La voie était tracée pour le juge des référés invité à intervenir, même en présence d’une contestation sérieuse, pour mettre fin au trouble manifestement illicite constitué par la rupture du contrat de travail consécutive au signalement d’une alerte.

L’arrêt du 1er février 2023 souligne qu’une fois qu’il avait constaté que la salariée présentait des éléments permettant de présumer qu’elle avait signalé une alerte dans le respect des articles 6 à 8 de la loi n° 2016-1691 du 9 décembre 2016, il appartenait au juge des référés de rechercher si l’employeur rapportait la preuve que sa décision de licencier était justifié par des éléments objectifs étranges à la déclaration ou témoignage de l’intéressée.

Le commentaire consacré par Liaisons sociales à l’arrêt du 1er février 2023 a relevé que la solution rendue par l’arrêt du 1er février 2023 est transposable avec l’entrée en vigueur de la loi n° 2022-401 du 21 mars 2022 qui redéfinit le statut du lanceur d’alerte (voir Liaisons sociales quotidien n° 18737 du 16 février 2023). Il résulte de l’article 10-1, III-A de la loi du 21 mars 2022 qu’il appartient à l’employeur, dès lors que le salarié a présenté des éléments de fait permettant de supposer qu’il a signalé ou divulgué des information dans les conditions prévues aux articles 6 et 8 de la loi, de prouver que sa décision est « dûment justifiée ».

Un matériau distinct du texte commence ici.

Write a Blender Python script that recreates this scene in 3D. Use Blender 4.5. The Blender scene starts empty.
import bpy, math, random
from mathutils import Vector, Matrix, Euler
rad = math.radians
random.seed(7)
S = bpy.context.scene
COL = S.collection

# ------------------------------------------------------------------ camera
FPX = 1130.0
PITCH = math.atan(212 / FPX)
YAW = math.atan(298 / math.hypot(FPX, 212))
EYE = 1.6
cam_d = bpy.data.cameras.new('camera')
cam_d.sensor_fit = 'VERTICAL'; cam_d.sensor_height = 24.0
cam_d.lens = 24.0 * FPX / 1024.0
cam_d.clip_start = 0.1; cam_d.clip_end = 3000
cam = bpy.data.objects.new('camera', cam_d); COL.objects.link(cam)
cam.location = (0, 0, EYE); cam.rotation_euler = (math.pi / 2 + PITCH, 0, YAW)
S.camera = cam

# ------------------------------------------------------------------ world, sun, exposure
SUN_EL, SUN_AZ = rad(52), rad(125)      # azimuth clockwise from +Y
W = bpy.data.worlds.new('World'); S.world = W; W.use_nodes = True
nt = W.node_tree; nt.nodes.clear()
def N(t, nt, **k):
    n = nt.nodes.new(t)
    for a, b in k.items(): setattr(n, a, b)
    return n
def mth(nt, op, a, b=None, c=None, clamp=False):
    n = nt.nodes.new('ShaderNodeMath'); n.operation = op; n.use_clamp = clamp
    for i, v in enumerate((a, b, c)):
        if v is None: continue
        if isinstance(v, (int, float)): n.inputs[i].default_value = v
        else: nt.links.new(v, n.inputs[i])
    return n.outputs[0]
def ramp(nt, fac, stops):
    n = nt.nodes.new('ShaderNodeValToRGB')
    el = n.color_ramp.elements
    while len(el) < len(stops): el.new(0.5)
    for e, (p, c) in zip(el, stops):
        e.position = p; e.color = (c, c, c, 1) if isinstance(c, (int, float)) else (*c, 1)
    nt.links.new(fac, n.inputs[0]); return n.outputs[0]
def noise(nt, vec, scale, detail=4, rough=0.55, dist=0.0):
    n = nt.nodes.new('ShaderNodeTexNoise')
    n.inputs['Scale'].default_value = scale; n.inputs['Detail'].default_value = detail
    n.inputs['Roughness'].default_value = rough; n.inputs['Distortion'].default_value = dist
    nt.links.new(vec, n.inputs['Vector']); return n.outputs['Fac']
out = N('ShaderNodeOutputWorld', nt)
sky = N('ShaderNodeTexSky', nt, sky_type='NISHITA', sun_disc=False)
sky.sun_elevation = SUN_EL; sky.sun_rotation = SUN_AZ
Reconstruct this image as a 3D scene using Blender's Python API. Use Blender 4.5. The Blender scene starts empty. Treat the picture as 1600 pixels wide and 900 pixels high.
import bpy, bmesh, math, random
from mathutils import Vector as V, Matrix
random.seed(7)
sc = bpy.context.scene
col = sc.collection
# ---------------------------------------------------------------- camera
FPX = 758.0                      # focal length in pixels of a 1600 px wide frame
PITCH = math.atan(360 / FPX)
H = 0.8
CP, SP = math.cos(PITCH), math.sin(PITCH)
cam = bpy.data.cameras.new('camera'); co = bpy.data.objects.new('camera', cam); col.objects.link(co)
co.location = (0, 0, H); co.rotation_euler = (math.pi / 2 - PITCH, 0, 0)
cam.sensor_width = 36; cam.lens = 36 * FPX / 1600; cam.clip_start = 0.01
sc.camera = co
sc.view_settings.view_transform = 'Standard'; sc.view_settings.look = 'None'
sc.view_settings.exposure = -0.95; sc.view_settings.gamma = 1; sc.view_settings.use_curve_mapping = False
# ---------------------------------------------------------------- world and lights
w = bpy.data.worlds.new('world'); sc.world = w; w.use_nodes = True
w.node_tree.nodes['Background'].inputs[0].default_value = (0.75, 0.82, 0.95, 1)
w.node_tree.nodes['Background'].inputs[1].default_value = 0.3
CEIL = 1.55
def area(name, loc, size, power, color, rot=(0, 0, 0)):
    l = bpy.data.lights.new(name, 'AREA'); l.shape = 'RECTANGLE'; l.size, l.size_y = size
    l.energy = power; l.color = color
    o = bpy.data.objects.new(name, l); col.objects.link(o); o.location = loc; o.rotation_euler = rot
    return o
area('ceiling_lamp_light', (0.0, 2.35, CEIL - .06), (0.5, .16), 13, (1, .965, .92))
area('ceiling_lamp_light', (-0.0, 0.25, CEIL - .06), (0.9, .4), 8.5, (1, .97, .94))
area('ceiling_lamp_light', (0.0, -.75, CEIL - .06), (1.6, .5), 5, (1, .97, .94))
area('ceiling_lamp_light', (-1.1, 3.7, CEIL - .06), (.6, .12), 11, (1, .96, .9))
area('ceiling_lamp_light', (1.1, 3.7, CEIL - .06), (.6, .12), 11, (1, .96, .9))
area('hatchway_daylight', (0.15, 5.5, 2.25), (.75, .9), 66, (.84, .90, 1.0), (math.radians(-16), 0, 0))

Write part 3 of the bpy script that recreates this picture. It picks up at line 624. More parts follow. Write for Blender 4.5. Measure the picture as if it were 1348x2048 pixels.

Le juge des référés, invité à se prononcer sur l’existence d’un trouble manifestement illicite constitué par le licenciement d’un lanceur d’alerte, doit effectivement vérifier, en présence d’éléments de faits de nature à faire naître une apparence de licenciement liberticide, que l’employeur prouve que sa décision est incontestablement justifiée par des éléments objectifs étrangers à l’alerte, s’il veut échapper à la mesure de remise en état sollicitée.

En signalant des comportements ou des pratiques portant atteinte à l’intérêt public, les lanceurs d’alerte jouent un rôle clé dans la révélation et la prévention de ces agissements illicites et « dans la préservation du bien-être de la société ». « Cependant, les lanceurs d’alerte potentiels sont souvent dissuadés de signaler leurs inquiétudes ou leur soupçons par crainte de représailles. Dans ce contexte, l’importance d’assurer une protection équilibrée et efficace des lanceurs d’alerte est de plus en plus reconnue tant au niveau de l’Union qu’au niveau international » (Directive (UE) 2019/1937 du Parlement européen et du Conseil du 23 octobre 2019 sur « la protection des personnes qui signalent des violations du droit de l’Union »).

En mettant en œuvre son pouvoir de police juridique, à l’occasion des litiges qui révèlent une mise en cause de la liberté fondamentale de lancer une alerte, le juge des référés prud’homal est invité à être le héraut de la loi qui proclame le devoir de l’employeur de ne pas prendre de mesures de rétorsion à l’encontre du salarié qui a révélé ou signalé la commission d’une infraction ou une menace ou un préjudice grave pour l’intérêt général.

La vérification de l’absence de consistance du soupçon de représailles ressortant des éléments de fait présentés par le salarié implique que le juge des référés exige de l’employeur qu’il ne se borne pas à se retrancher derrière la « bonne moralité » qu’est censée revêtir une mesure prise par un chef d’entreprise et qu’il convainque que la décision contestée est « pleinement justifiée ».